Nice-Matin (Nice Littoral et Vallées)
À Revest, les « Thénardier » de la cause animale
Un couple est jugé à Nice pour avoir lancé des cagnottes en ligne au profit d’animaux fantômes. Des associations et la justice stigmatisent le fonctionnement de son refuge.
Perroquets rares, lama, sangliers, cochons chinois, poneys, chevaux, taureau, chiens, chats... au total près de trois cents animaux. À Revest-lesroche, dans l’estéron, l’arche de Noé de Corinne, 63 ans et Christian Blangis, 67 ans, partait à la dérive, accusent plusieurs défenseurs locaux de la cause animale, notamment le député Loïc Dombreval qui, dès 2017, a alerté les autorités. Malgré de nombreuses mises en demeure de mettre son refuge aux normes, de posséder un certificat de capacité pour avoir le droit de détenir des animaux sauvages, le couple a poursuivi son activité controversée. Le parquet de Nice lui reproche surtout, au terme d’une enquête de la gendarmerie, le délit d’escroquerie. Corinne et Christian Blangis sont poursuivis pour avoir lancé des centaines de cagnottes en ligne au profit d’animaux prétendument en danger. Les appels aux dons pour ces animaux fantômes se sont poursuivis, y compris cette année. Ce qui n’a pas manqué d’irriter la justice qui a alors décidé d’incarcérer le couple le 14 avril dernier pour violation de son contrôle judiciaire.
million d’euros récolté
La manne a été estimée par les enquêteurs à plus de 1 million d’euros récolté en deux ans auprès de généreux donateurs. Seule une infime partie (145 000 euros) aurait été dédiée à l’entretien des animaux. Corinne Blangis, présidente de l’association Artemis Handicap Animal depuis huit ans, conteste avec vigueur : « J’ai fourni près de 700 000 euros de factures à mes avocats. » Elle affirme avoir sauvé des animaux de l’abattoir ou de l’euthanasie. Marion Menot, présidente du tribunal correctionnel, s’étonne de l’achat d’animaux par l’association, s’attarde sur de curieuses dépenses sur le compte d’artémis Handicap Animal : « Location de voitures, bijoux, meubles, programme minceur, coiffeur, restaurants... », énumère la magistrate. Des dépenses très éloignées de la vocation d’artémis « J’ai mis beaucoup d’argent personnel dans mes associations », se défend Corinne Blangis. « Vous aviez des dettes , observe Marion Menot. Et toutes vos dépenses sont opaques…. »

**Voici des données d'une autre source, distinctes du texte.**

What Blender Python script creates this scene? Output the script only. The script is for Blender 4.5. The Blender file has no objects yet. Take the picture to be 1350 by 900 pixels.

Les agents de l’office national de la biodiversité (ONB), la police de l’environnement pensent que les Blangis souhaitaient se diversifier en se lancant dans l’élevage de perroquets qu’ils détenaient illégalement. La direction de très la protection de la population (DIPP) avait à son tour émis un rapport qui avait conduit à la saisie « de cinq poneys et d’un lama ». Le vétérinaire avait noté « des enclos inappropriés », « des conditions d’hébergement misérables », « un état de santé inquiétant avec des problèmes parasitaires ». Les mises en demeure sont restées lettres mortes. Et le parquet de Nice n’a pas retenu le délit de mauvais traitements à animaux au désespoir de l’association ASA 06 qui a pris l’initiative de citer directement le couple en correctionnelle pour ce délit. ASA 06 a demandé à plusieurs anciens bénévoles ou salariés de venir témoigner du manque cruel de moyens au refuge de Revest. Tous décrivent une situation apocalyptique.
Si des animaux ont été placés par la justice (des perroquets ont notamment été confiés au parc Phoenix de Nice), le couple posséderait encore 70 animaux sur le site de Revest. Les associations de la protection animale, parties civiles, demandent à toute force à la justice de pouvoir les récupérer. Elles espèrent surtout qu’à l’issue de ce procès qui se prolongera aujourd’hui, le couple Blangis sera interdit de détenir des animaux.